Unexpected Downside of Continuous Incremental Backups

One potential solution that has gained popularity is backup software with a continuous incremental backup schedule. This type of schedule only backs up changes made since the last backup, minimizing the amount of data transferred. However, this approach has its downsides. It often requires a filter system driver or file watcher service, which can negatively affect the performance of the end user's machine.

Moreover, continuous backups tend to back up multiple versions of files, including those that users may not consider important. For example, when a user has a Microsoft Word file open, the software automatically saves and backs up each version. In most cases, users wouldn't want these intermediary versions to be backed up. Conversely, they would want important files like Outlook PST (which includes all their emails and crucial data) to be backed up effectively. Unfortunately, most continuous backup solutions do not handle such files well.
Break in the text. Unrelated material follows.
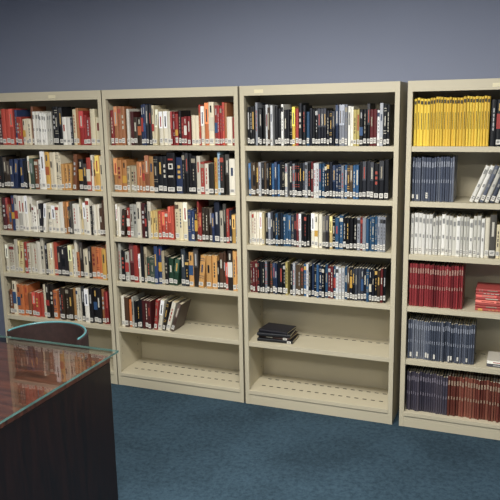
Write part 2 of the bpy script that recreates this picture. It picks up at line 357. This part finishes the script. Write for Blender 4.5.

Timing BYOD Backups Perfectly

Another challenge to address is timing the BYOD backups perfectly. I often recommend scheduling BYOD backups during lunch breaks. This approach ensures that the targeted machine is usually left on, as most people in a small business rarely shut down their computers during lunch breaks. Additionally, employees typically do not engage in resource-intensive tasks during this time. Lunch breaks also tend to have lower work-related network usage.

Consequently, while the backups might cause a slight slowdown in the network, they primarily affect non-work-related activities like browsing social media. This strategy exemplifies utilizing natural slow periods to fit in a short backup window. Since BYOD backups usually involve capturing important data, the process should be relatively swift and efficient.
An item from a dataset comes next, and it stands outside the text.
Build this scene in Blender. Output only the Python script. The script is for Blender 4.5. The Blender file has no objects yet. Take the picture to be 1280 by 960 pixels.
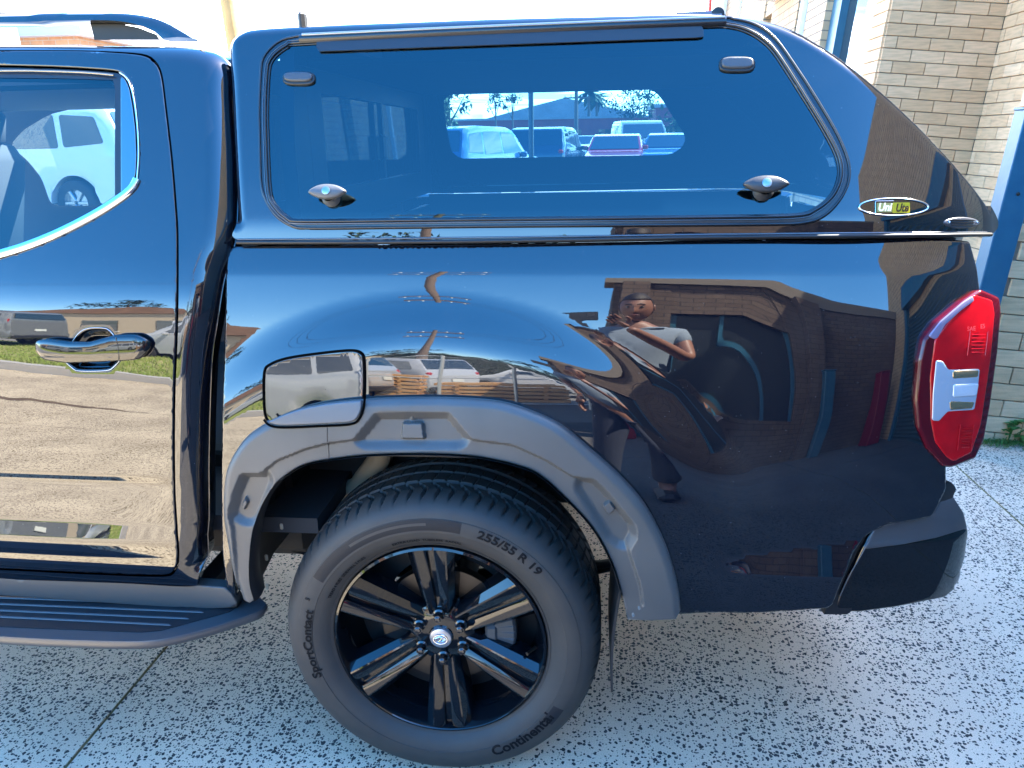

Now that you have a solid understanding of when to back up your BYOD devices, it's important to determine the frequency of these backups. For small to medium-sized business BYOD devices, I recommend a daily backup, as long as it is properly configured. I also suggest running the backup every day that the end user is officially working for the business. During non-business hours, it is generally not necessary to schedule a backup, but this may vary depending on the individual using the device. If they frequently take work home or use the device over the weekend, it may be wise to schedule a backup in case of unforeseen incidents, such as a spilled glass of milk on their laptop.
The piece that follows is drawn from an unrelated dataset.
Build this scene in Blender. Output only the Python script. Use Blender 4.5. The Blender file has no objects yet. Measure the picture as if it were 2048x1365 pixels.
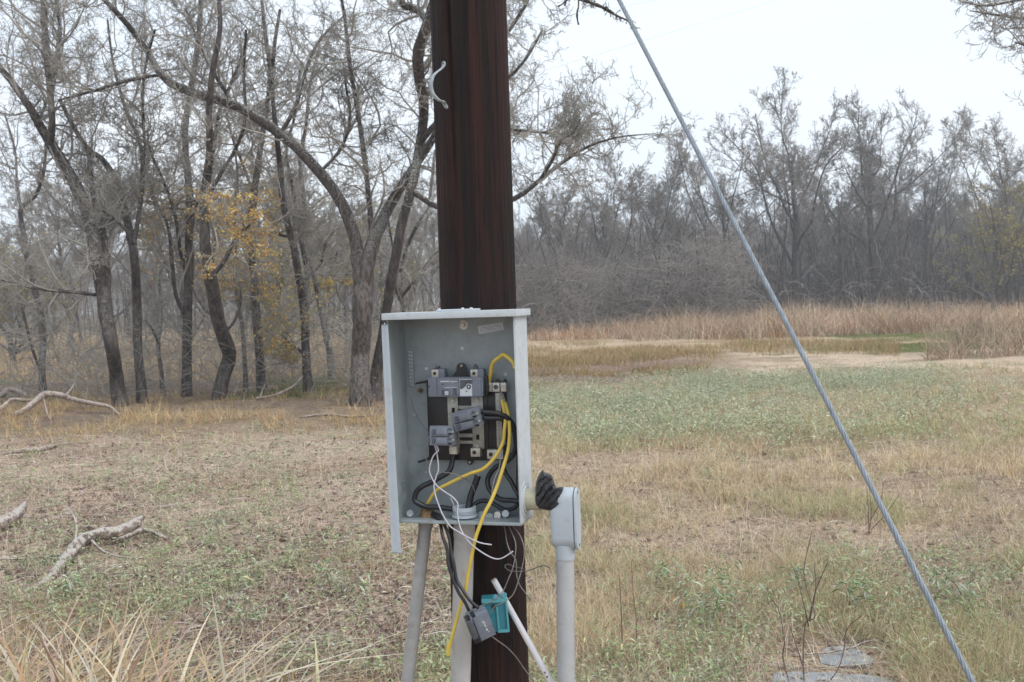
import bpy, bmesh, math, random
import numpy as np
from mathutils import Vector, Matrix
sc = bpy.context.scene
col = sc.collection
rad = math.radians
random.seed(7)
rng = np.random.default_rng(11)

# ---------------------------------------------------------------- camera
EYE = 1.55
FPX = 2060.0                       # focal length in pixels of the 2048 px photograph
cam_d = bpy.data.cameras.new("camera")
cam = bpy.data.objects.new("camera", cam_d); col.objects.link(cam)
cam_d.sensor_width = 36.0
cam_d.lens = 36.0 * FPX / 2048.0
cam_d.clip_start = 0.05; cam_d.clip_end = 3000
cam_d.dof.use_dof = True
cam_d.dof.focus_distance = 3.4
cam_d.dof.aperture_fstop = 10.0
CAMR = Matrix.Rotation(rad(90 - 2.28), 3, 'X') @ Matrix.Rotation(rad(-1.9), 3, 'Z')
cam.matrix_world = Matrix.Translation((0, 0, EYE)) @ CAMR.to_4x4()
sc.camera = cam
CR = np.array([list(r) for r in CAMR])

# ---------------------------------------------------------------- sky, sun, exposure
SUN_EL, SUN_AZ = rad(48), rad(128)          # azimuth clockwise from +Y: behind and to the right
w = bpy.data.worlds.new("World"); sc.world = w; w.use_nodes = True
nt = w.node_tree; nt.nodes.clear()
wo = nt.nodes.new("ShaderNodeOutputWorld"); bg = nt.nodes.new("ShaderNodeBackground")
sky = nt.nodes.new("ShaderNodeTexSky"); sky.sky_type = 'NISHITA'; sky.sun_disc = False
sky.sun_elevation = SUN_EL; sky.sun_rotation = SUN_AZ; sky.air_density = 1.2; sky.dust_density = 3.0
wtc = nt.nodes.new("ShaderNodeTexCoord"); wmp = nt.nodes.new("ShaderNodeMapping")
wmp.inputs['Scale'].default_value = (1.2, 1.2, 4.0)
wn = nt.nodes.new("ShaderNodeTexNoise"); wn.inputs['Scale'].default_value = 1.6; wn.inputs['Detail'].default_value = 4
wr = nt.nodes.new("ShaderNodeValToRGB")     # the overcast cloud sheet
wr.color_ramp.elements[0].position = 0.3; wr.color_ramp.elements[0].color = (0.76, 0.865, 1.0, 1)
wr.color_ramp.elements[1].position = 0.7; wr.color_ramp.elements[1].color = (0.88, 0.94, 1.0, 1)
wm = nt.nodes.new("ShaderNodeMix"); wm.data_type = 'RGBA'; wm.inputs[0].default_value = 0.95
wsc = nt.nodes.new("ShaderNodeVectorMath"); wsc.operation = 'SCALE'; wsc.inputs['Scale'].default_value = 9.3
L = nt.links
L.new(wtc.outputs['Generated'], wmp.inputs['Vector']); L.new(wmp.outputs['Vector'], wn.inputs['Vector'])
L.new(wn.outputs['Fac'], wr.inputs['Fac']); L.new(wr.outputs['Color'], wsc.inputs[0])
L.new(sky.outputs['Color'], wm.inputs[6]); L.new(wsc.outputs[0], wm.inputs[7])
L.new(wm.outputs[2], bg.inputs['Color']); bg.inputs['Strength'].default_value = 0.1
L.new(bg.outputs[0], wo.inputs['Surface'])
sun_d = bpy.data.lights.new("sun", 'SUN'); sun_d.energy = 1.5; sun_d.angle = rad(28); sun_d.color = (1.0, 0.97, 0.92)
sun = bpy.data.objects.new("sun", sun_d); col.objects.link(sun)
sd = Vector((math.sin(SUN_AZ) * math.cos(SUN_EL), math.cos(SUN_AZ) * math.cos(SUN_EL), math.sin(SUN_EL)))
sun.rotation_euler = sd.to_track_quat('Z', 'Y').to_euler(); sun.location = (8, -6, 12)
sc.view_settings.view_transform = 'Standard'; sc.view_settings.look = 'None'
sc.view_settings.exposure = 0.50; sc.view_settings.gamma = 1.0
sc.render.engine = 'CYCLES'
sc.cycles.max_bounces = 6; sc.cycles.diffuse_bounces = 3; sc.cycles.glossy_bounces = 2
sc.cycles.transparent_max_bounces = 4; sc.cycles.volume_bounces = 0

# ---------------------------------------------------------------- geometry helpers
def ray(u, v):
    d = CR @ np.array([(u - 1024) / FPX, -(v - 682.5) / FPX, -1.0])
    return d / d[1]
def P(u, v, D):
    """world point seen at photo pixel u, v at distance y = D"""
    d = ray(u, v)
    return np.array([d[0] * D, D, EYE + d[2] * D])
def project(p):
    q = CR.T @ (np.asarray(p, float) - np.array([0, 0, EYE]))
    return 1024 + FPX * q[0] / -q[2], 682.5 - FPX * q[1] / -q[2]
def vproject(X):
    q = (X - np.array([0, 0, EYE])) @ CR
    z = np.minimum(q[:, 2], -1e-3)
    return 1024 + FPX * q[:, 0] / -z, 682.5 - FPX * q[:, 1] / -z

_h = np.random.default_rng(5).random(65536)
def vnoise(x, y, s=0):
    xi = np.floor(x).astype(np.int64); yi = np.floor(y).astype(np.int64)
    fx = x - xi; fy = y - yi
    fx = fx * fx * (3 - 2 * fx); fy = fy * fy * (3 - 2 * fy)
    def hh(a, b): return _h[(a * 7919 + b * 104729 + s * 1299709) & 65535]
    return (hh(xi, yi) * (1 - fx) + hh(xi + 1, yi) * fx) * (1 - fy) + (hh(xi, yi + 1) * (1 - fx) + hh(xi + 1, yi + 1) * fx) * fy
def fbm(x, y, sc_=1.0, s=0, o=4):
    x = np.asarray(x, float) * sc_; y = np.asarray(y, float) * sc_
    t = 0; a = 0.5; n = 0
    for i in range(o):
        t = t + a * vnoise(x, y, s + i * 17); n += a
        x = x * 2.03 + 5.2; y = y * 2.03 + 1.3; a *= 0.5
    return t / n
def gh(x, y):
    """height of the ground"""
    x = np.asarray(x, float); y = np.asarray(y, float)
    near = np.clip((np.hypot(x, y) - 1.0) / 6.0, 0, 1)
    return near * (0.10 * (fbm(x, y, 0.35, 3) - 0.5) + 0.05 * (fbm(x, y, 1.7, 9) - 0.5))
def G(u, v):
    """where the photo pixel meets the ground"""
    d = ray(u, v)
    D = -EYE / d[2]
    for _ in range(4):
        z = float(gh(d[0] * D, D)); D = (z - EYE) / d[2]
    return np.array([d[0] * D, D, float(gh(d[0] * D, D))])

# ---------------------------------------------------------------- object helpers
def tag(o, label=None, cat=None, group=None, kind=None):
    if label: o["label"] = label
    if cat: o["category"] = cat
    if group: o["group"] = group
    if kind: o["kind"] = kind
    return o
def thing(name, label, cat, loc=(0, 0, 0), group=None):
    o = bpy.data.objects.new(name, None); col.objects.link(o)
    o.location = [float(c) for c in loc]; o.empty_display_size = 0.1
    o["base"] = [float(c) for c in loc]
    return tag(o, label, cat, group)
def base_of(o):
    while o.parent: o = o.parent
    return np.array(o.location, float)
def link_mesh(name, me, mat, parent=None):
    if mat is not None: me.materials.append(mat)
    o = bpy.data.objects.new(name, me); col.objects.link(o)
    if parent is not None: o.parent = parent
    return o
def np_mesh(name, V, F, mat, parent=None, colr=None, smooth=False, origin=None):
    """V (n,3) world; F list of int arrays (m,k) of polygons; colr (n,3) point colours"""
    base = base_of(parent) if parent is not None else (np.zeros(3) if origin is None else np.asarray(origin, float))
    me = bpy.data.meshes.new(name)
    F = [f for f in F if len(f)]
    nl = sum(f.size for f in F); nf = sum(len(f) for f in F)
    me.vertices.add(len(V)); me.loops.add(nl); me.polygons.add(nf)
    me.vertices.foreach_set("co", (np.asarray(V, float) - base).astype(np.float32).ravel())
    me.loops.foreach_set("vertex_index", np.concatenate([f.ravel() for f in F]).astype(np.int32))
    tot = np.concatenate([np.full(len(f), f.shape[1]) for f in F])
    st = np.concatenate([[0], np.cumsum(tot)[:-1]])
    me.polygons.foreach_set("loop_start", st.astype(np.int32))
    if smooth: me.polygons.foreach_set("use_smooth", np.ones(nf, bool))
    me.update(calc_edges=True)
    if colr is not None:
        a = me.color_attributes.new("tint", 'FLOAT_COLOR', 'POINT')
        c4 = np.ones((len(V), 4), np.float32); c4[:, :3] = colr
        a.data.foreach_set("color", c4.ravel())
    o = link_mesh(name, me, mat, parent)
    if parent is None and origin is not None: o.location = [float(c) for c in origin]
    return o

def catmull(pts, n):
    pts = np.asarray(pts, float)
    if len(pts) == 2:
        t = np.linspace(0, 1, n)[:, None]; return pts[0] * (1 - t) + pts[1] * t
    p = np.vstack([2 * pts[0] - pts[1], pts, 2 * pts[-1] - pts[-2]])
    d = np.r_[0, np.cumsum(np.linalg.norm(np.diff(pts[:, :3], axis=0), axis=1))]
    s = np.linspace(0, d[-1], n); out = []
    for q in s:
        i = min(max(np.searchsorted(d, q, side='right') - 1, 0), len(pts) - 2)
        t = (q - d[i]) / max(d[i + 1] - d[i], 1e-9)
        a, b, c, e = p[i], p[i + 1], p[i + 2], p[i + 3]
        out.append(0.5 * ((2 * b) + (-a + c) * t + (2 * a - 5 * b + 4 * c - e) * t * t + (-a + 3 * b - 3 * c + e) * t ** 3))
    return np.array(out)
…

Backup Retention: How Long to Keep BYOD Backups

Finally, let's address the duration for which backups should be retained. There is no definitive answer to this question. Firstly, you need to determine if any compliance regulations in your industry stipulate specific data retention periods. If compliance is required, then the answer is straightforward. However, if no regulations apply, the decision becomes more fluid. Typically, data created on BYOD devices and then transferred to a central location or server should be treated as company property. Therefore, it should be subject to the same data retention policies as backups from other devices. For archiving purposes, you can consider the data more accessible and transfer it to another storage medium, such as tape, USB drives, cloud services, or slower and cheaper storage devices. In my experience, I usually retain BYOD data in the normal backup rotation for up to 90 days before archiving it to another medium.

By addressing these challenges, you can effectively overcome the obstacles associated with BYOD backup solutions. It's essential to ensure minimal impact on end users, schedule backups during optimal times, determine backup frequency based on user activity, and establish appropriate retention policies for the backed-up data.